While many of these people are trying to look for complex answers, could it simply be that for all his gifts, Obama just doesn’t offer near enough experience? Nah, that couldn’t be it.

6) Today at Politico is an article saying the recent McCain ad tying Obama in with celebrity culture is gaining traction.

It wasn’t until the last week, however, that the narrative of Obama as a president-in-waiting — and perhaps getting impatient in that waiting — began reverberating beyond the inboxes of Washington operatives and journalists.

Perhaps one of the clearest indications emerged Tuesday from the world of late-night comedy, when David Letterman offered his “Top Ten Signs Barack Obama is Overconfident.” The examples included Obama proposing to change the name of Oklahoma to “Oklobama” and measuring his head for Mount Rushmore.

“When Letterman is doing ‘Top Ten’ lists about something, it has officially entered the public consciousness,” said Dan Schnur, a political analyst from the University of Southern California and the communications director in John McCain’s 2000 campaign. “And it usually stays there for a long, long time.”

Jon Stewart teased that the presumptive Democratic nominee traveled to Israel to visit his birthplace at Bethlehem’s Manger Square.

Heh. Missed that. Darn. It’s at Truveo. Take a look - and take a look at all the “Obama Quest” bits. It will make you smile.

Anyway, in response to an apparent question about arrogance, Obama had this to say:

“I was puzzled by this notion that somehow what we were doing was in any way different from what Sen. McCain or a lot of presidential candidates have done in the past,” Obama said Sunday, speaking about his trip at a conference of minority journalists. “Now, I admit we did it really well. But that shouldn’t be a strike against me.”

“Don’t hate me because I’m beautiful.” The new Obama slogan. But WTH? “PUZZLED?” Puzzled? A guy who has said he plays lots of b-ball and probably talks a little smack like any competitive hoopster, is PUZZLED about what might constitute cockiness? Seriously? Well, bless his heart. Maybe language IS that difficult for him without the teleprompter.
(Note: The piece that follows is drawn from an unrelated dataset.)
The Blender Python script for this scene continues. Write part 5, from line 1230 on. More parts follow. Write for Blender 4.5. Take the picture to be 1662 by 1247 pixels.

And, as always, the HuffyPot rushes in to race-bait:

Bloggers at the Huffington Post launched a backlash to the backlash against Obama’s overseas trip, arguing in part that he wouldn’t face such criticism of acting premature if he were white.

You know, perhaps we’ve all been a little too believing of the Obama rhetorical brilliance bit. He does have trouble talking without a script and he is quite often “puzzled” by what other people say.

Maybe his listening and language skills need some work.